If the relationship doesn’t last, well, you feel hurt that it ended. There’s a part of you that wants it back and another part of you that would rather deal with something new. You heal over, then you move on. That’s how it’s SUPPOSED to work, isn’t it?

But you don’t fully move on. You carry a little bit of that old relationship to the new one. It’s called ‘baggage’. I would say my baggage is more mental than anything else. A single mother might have an unruly ex-husband as her baggage.

It doesn’t matter what it is, you paste that template against your new relationship and do your compare-and-contrast routine. “My last girlfriend had that same attribute”, you say to yourself. “That’s not something I want in a wife”. But you’re too far along at that point when you find this out, you’re too invested.

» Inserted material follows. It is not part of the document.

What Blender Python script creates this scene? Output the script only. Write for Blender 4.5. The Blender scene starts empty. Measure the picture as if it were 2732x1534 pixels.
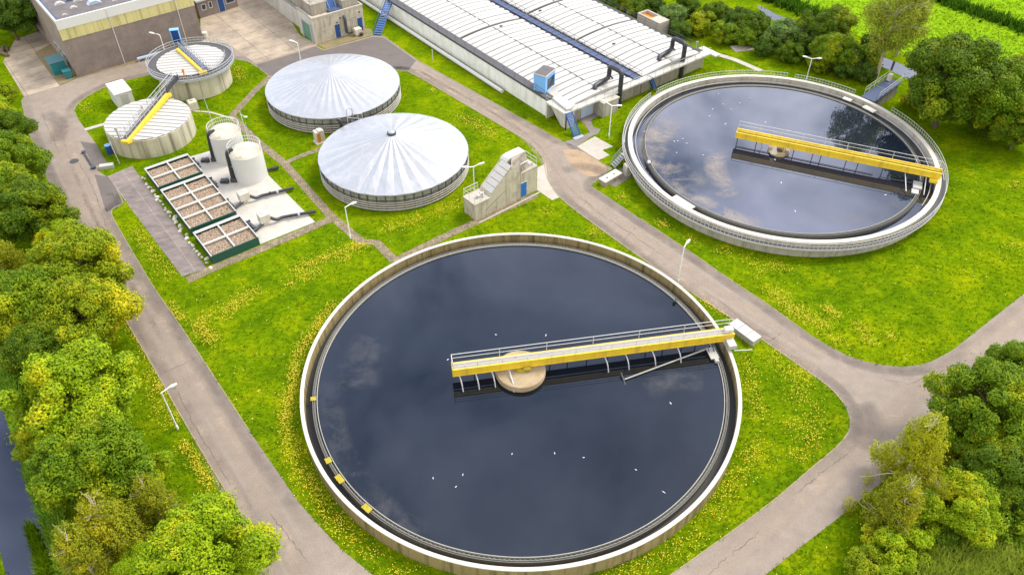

It’s emotional, that’s what it is. You’ve invested all this time, money and energy (my power formula) into this woman and you don’t want to feel like you’ve wasted any of that. You want to feel that it all matters, and that YOU matter, and that your feelings matter. You want to trust that other person and you want to be trusted by them. You want to believe them and believe IN them. Basically, you want to be loved – or at least liked. You want to feel good about yourself.

Hmm… that’s interesting because a lot of days I don’t feel good about myself. I’ve always heard that “you’ve got to love yourself before anyone can love you” mentality. I put too much stock in what I do for a living… I let that be a big part of who I am… I let it define me (to a certain extent). But isn’t that true? AREN’T we our occupation?

Currently, I’m not in love with my job. That is a strong reflection towards how I feel about myself. If I don’t like my job, I don’t like me.

Oh, the waters are muddied. I can’t figure it all out right this second. I need time to process this. I need something that will help relieve my anger. All I am asking for is a woman’s touch. It’s something so totally and completely out of my control, like trying to make my phone ring.